Stumble of the Week

An occasionally regular Friday feature According to Britain’s Daily Telegraph, Michael McStay of Newcastle-upon-Tyne filled his room with gas with the intention of committing suicide. He changed his mind, shut off the gas and opened his window. He then lit a cigarette and blew the roof off his apartment building.

Notre Dame quarterback, Everett Golson, suspended last spring for academic transgressions, assured Sports Illustrated that "it wasn't due to poor grades or anything like that." No, "I had poor judgment on a test." "Did you cheat?" asked Andy Staples. "Yeah, something like that," said Golson.

Having used Citizens United to establish freedom of speech for corporations, the Supreme Court may soon decide they also have freedom of religion. Hobby Lobby, an Oklahoma-based evangelical crafts store, has sued the government over the Affordable Care Act’s inclusion of morning-after pills and IUDs, which the company argues violates its religious beliefs. The 10th Circuit Court of Appeals agreed, seeing “no reason the Supreme Court would recognize constitutional protection for a corporation’s political expression but not its religious expression.”
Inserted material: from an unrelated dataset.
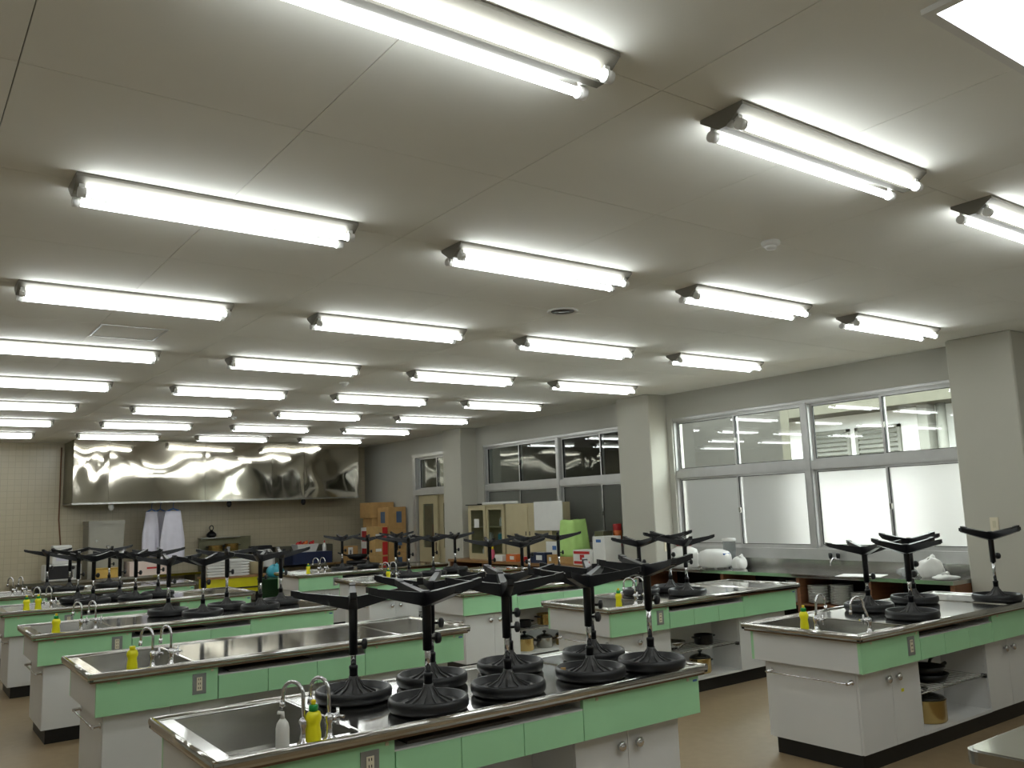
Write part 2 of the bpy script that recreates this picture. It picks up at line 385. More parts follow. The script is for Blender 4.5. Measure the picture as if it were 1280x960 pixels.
# ================================================================ WORKTABLES
TL, TW, TH = 2.45, .87, .81
def make_table(faucets):
    t = thing('kitchen_worktable', 'x', 'worktable')
    SX0, SX1, SY0, SY1 = .08, .56, .075, .80
    m = MB(); zt0, zt1 = TH-.03, TH
    m.box(0, 0, zt0, SX0, TW, zt1); m.box(SX1, 0, zt0, TL, TW, zt1); m.box(SX0, 0, zt0, SX1, SY0, zt1); m.box(SX0, SY1, zt0, SX1, TW, zt1)
    top = m.build('top', 'steel', t)
    m = MB(); q = .016; hh = .011
    pf = [(.024, TH), (.017, TH+.008), (.010, TH+hh), (.004, TH+.009), (-.002, TH+.003), (-.004, TH-.007), (-.002, TH-.018), (.004, TH-.028), (.010, TH-.031), (.024, TH-.031)]
    for prf, a_, b_, ax in ((pf, 0, TL, 'x'), ([(TW-y, z) for y, z in pf], 0, TL, 'x'), (pf, 0, TW, 'y'), ([(TL-x, z) for x, z in pf], 0, TW, 'y')):
        m.prism(prf, a_, b_, ax)
    m.sm = [len(f_) == 4 for f_ in m.f]
    m.build('raised_rim', 'steel', top)
    MB().prism([(1.93, TH), (1.935, TH+.005), (1.955, TH+.005), (1.96, TH)], .02, TW-.02, 'y').build('seam', 'steel', top)
    MB().prism([(SX1+.01, TH), (SX1+.014, TH+.003), (SX1+.026, TH+.003), (SX1+.03, TH)], .03, TW-.03, 'y').build('seam', 'steel', top)
    m = MB(); e = .02
    m.box(.012, .012, zt0-.012, TL-.012, .04, zt0); m.box(.012, TW-.04, zt0-.012, TL-.012, TW-.012, zt0); m.box(.012, .04, zt0-.012, .04, TW-.04, zt0); m.box(TL-.04, .04, zt0-.012, TL-.012, TW-.04, zt0)
    m.build('edge_board', 'brownedge', top)
    # sink basin: open tray with sloped sides
    d = .165; i = .02
    a = [(SX0,SY0,TH-.003),(SX1,SY0,TH-.003),(SX1,SY1,TH-.003),(SX0,SY1,TH-.003)]
    b = [(SX0+i,SY0+i,TH-d),(SX1-i,SY0+i,TH-d),(SX1-i,SY1-i,TH-d),(SX0+i,SY1-i,TH-d)]
    a2 = [(x+(-.004 if x < .3 else .004), y+(-.004 if y < .4 else .004), z) for x, y, z in a]; b2 = [(x+(-.004 if x < .3 else .004), y+(-.004 if y < .4 else .004), z-.004) for x, y, z in b]
    v = a+b+a2+b2; f = [(4,5,6,7),(12,15,14,13)]
    for k in range(4):
        n = (k+1) % 4; f += [(k, 4+k, 4+n, n), (8+k, 8+n, 12+n, 12+k), (k, n, 8+n, 8+k)]
    sk = MB().add(v, f).build('sink_basin', 'dullsteel', t)
    MB().lathe([(.03, TH-d+.001), (.045, TH-d+.003), (.045, TH-d)], 16, (.32, .44, 0)).build('drain', 'chrome', sk)
    # apron
    za0, za1 = .585, .768; y0, y1 = .035, TW-.035; x0, x1 = .045, TL-.035
    B(x0, y0+.02, za0, x0+.02, y1-.02, za1).build('apron_end', 'white', t); B(x1-.02, y0+.02, za0, x1, y1-.02, za1).build('apron_end', 'white', t)
    B(x0+.02, y0+.025, za0-.0, x1-.02, y1-.025, za0+.012).build('apron_underside', 'white', t)
    for sgn in (0, 1):
        def Y(a, b): return (a, b) if not sgn else (TW-b, TW-a)
        ya, yb = Y(y0, y0+.02)
        B(x0, ya, za0, .70, yb, za1).build('front_panel', 'green', t)
        B(1.655, ya, za0, x1, yb, za1).build('front_panel', 'green', t)
        for a_, b_ in ((.706, 1.002), (1.006, 1.318), (1.322, 1.651)):
            B(a_, ya, za0, b_, yb, .716).build('drawer_front', 'green', t)
        ya, yb = Y(y0+.004, y0+.26)
        m = MB(); m.box(.70, ya, .716, 1.655, yb, .722); yc = Y(y0+.26, y0+.27); m.box(.70, yc[0], .60, 1.655, yc[1], za1); m.box(.695, ya+.02, .60, .70, yb-.0, za1); m.box(1.655, ya+.02, .60, 1.66, yb, za1)
        m.build('slot_shelf', 'white', t)
        ya, yb = Y(y0+.03, y0+.25); B(.78, ya+.01, .7225, 1.30, yb, .734).build('cutting_board', 'slotboard', t)
        ya, yb = Y(y0-.004, y0)
        op = B(.555, ya, .628, .632, yb, .742).build('outlet_plate', 'plate', t)
        ya, yb = Y(y0-.007, y0-.003)
        so = MB().box(.578, ya, .648, .609, yb, .722).build('socket_face', 'ivory', op)
        ya, yb = Y(y0-.0085, y0-.006); sl = MB()
        for k in range(3):
            z = .658+k*.024
            sl.box(.586, ya, z, .589, yb, z+.010); sl.box(.597, ya, z, .600, yb, z+.010)
        sl.build('socket_slots', 'rubber', op)
        ya, yb = Y(y0-.001, y0); B(2.375, ya, za1-.03, 2.405, yb, za1-.02).build('blue_sticker', 'blue', t)
        for px in (.15, .66, 1.73, 2.33):
            ya, yb = Y(y0-.003, y0); B(px, ya, za1-.022, px+.014, yb, za1-.008).build('screw_cover', 'cream', t)
    # body
    bx0, bx1, by0, by1, bz0, bz1 = .095, 2.32, .10, TW-.10, .105, .585
    for a_, b_ in ((bx0, .77), (1.65, bx1)):
        B(a_, by0+.018, bz0, b_, by1-.018, bz1).build('cabinet_box', 'white', t)
    B(.77, by0, bz0, 1.65, by1, bz0+.018).build('shelf_board', 'white', t)
    B(.77, TW/2-.006, bz0+.018, 1.65, TW/2+.006, bz1).build('back_panel', 'white', t)
    for sgn in (0, 1):
        def Y(a, b): return (a, b) if not sgn else (TW-b, TW-a)
        for a_, b_, hinge in ((bx0+.002, .448, 1), (.451, .768, 0), (1.652, 1.973, 1), (1.976, bx1-.002, 0)):
            ya, yb = Y(by0, by0+.017)
            dr = B(a_, ya, bz0+.002, b_, yb, bz1-.015).build('door', 'white', t)
            kx = b_-.055 if hinge else a_+.055
            kn = MB().lathe([(.009, 0), (.009, .014), (.024, .018), (.025, .028), (.016, .034), (.001, .036)], 12)
            ky = ya if not sgn else yb
            kn.v = [(kx+x, ky-(z if not sgn else -z), .505+y) for x, y, z in kn.v]
            kn.build('knob', 'chrome', dr)
        ya, yb = Y(by0+.01, TW/2-.03)
        ws = MB(); ws.tube([(.775, ya, .355), (1.645, ya, .355)], .005, 6); ws.tube([(.775, yb, .355), (1.645, yb, .355)], .005, 6)
        for k in range(15): ws.tube([(.80+k*.058, ya, .359), (.80+k*.058, yb, .359)], .0025, 5)
        ws.build('wire_shelf', 'dullsteel', t)
        for bxk in (.77, 1.63):
            B(bxk, ya-.003, .335, bxk+.02, ya+.03, .362).build('shelf_bracket', 'black', t)
    B(bx0+.03, by0+.03, 0, bx1-.03, by1-.03, bz0).build('plinth', 'kick', t)
    # towel rail on the sink end
    tr = MB().tube([(bx0-.045, by0+.03, .515), (bx0-.045, by1-.03, .515)], .0055, 8).build('towel_rail', 'chrome', t)
    for y in (by0+.045, by1-.045):
        MB().tube([(bx0, y, .518), (bx0-.006, y, .518), (bx0-.008, y, .518), (bx0-.05, y, .515)], [.018, .018, .009, .009], 10).build('rail_bracket', 'chrome', tr)
    # faucets
    for (fx, fy, ang, lean) in faucets:
        fa = bpy.data.objects.new('faucet', None); COL.objects.link(fa); fa.parent = t; fa.location = (fx, fy, TH); fa.rotation_euler = (0, 0, ang)
        MB().lathe([(.024, 0), (.024, .006), (.014, .012), (.013, .055), (.017, .06), (.017, .082), (.010, .09)], 14).build('faucet_body', 'chrome', fa)
        R_ = .047; pts = [(0, 0, .08), (lean*.3, 0, .12), (lean*.6, 0, .155)]
        for k in range(0, 11):
            g = PI*k/10*1.06; pts.append((lean*.6+R_-R_*math.cos(g), 0, .168+R_*math.sin(g)))
        e = pts[-1]; pts.append((e[0]+.004, 0, e[2]-.035))
        MB().tube(pts, .0072, 9).build('spout', 'chrome', fa)
        MB().tube([(e[0]+.003, 0, e[2]-.018), (e[0]+.006, 0, e[2]-.044)], .0098, 9).build('spout_tip', 'chrome', fa)
        hd = MB(); hd.tube([(0, 0, .07), (0, -.045, .072)], [.013, .015], 10); hd.tube([(-.03, -.047, .072), (.03, -.047, .072)], .006, 8); hd.tube([(0, -.047, .042), (0, -.047, .102)], .006, 8)
        hd.build('tap_handle', 'chrome', fa)
    return t
std = [(.335, .045, PI*.66, 0), (.435, .045, PI*.62, 0)]
AX, BX = .94, 4.66
AY = [3.055, 5.235, 7.42, 9.61, 11.79]; BY = [3.01, 5.18, 7.33, 9.44, 11.55]
tA = make_table(std)
b1 = make_table([(.045, .32, 0, .02), (.17, .04, PI*.9, .05)])
B(.545, .0985, .405, .575, .0995, .425).build('yellow_sticker', 'brightyellow', b1)
near = ['nearest', 'second', 'third', 'fourth', 'farthest']
for k in range(5):
    t = tA if k == 0 else copy_tree(tA); t.location = (AX, AY[k], 0)
    t['label'] = 'stainless-topped green and white kitchen worktable, %s from the camera in the left-hand column' % near[k]
    t['category'] = 'worktable'; t['group'] = 'kitchen worktables with sinks'
    u = b1 if k == 0 else copy_tree(tA); u.location = (BX, BY[k], 0)
    u['label'] = 'stainless-topped green and white kitchen worktable, %s from the camera in the column by the windows' % near[k]
    u['category'] = 'worktable'; u['group'] = 'kitchen worktables with sinks'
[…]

Barack Obama stumbled mightily this week as criticisms of the health care rollout – and more generally of his disappointing second term – went bipartisan. I have issues, but I also ask myself which signature legacy I would prefer: passage, over vitriolic opposition, of legislation that has many flaws but the goal of providing every American with decent health care – or the invasion of Iraq, approved over spineless opposition and predicated on a lie?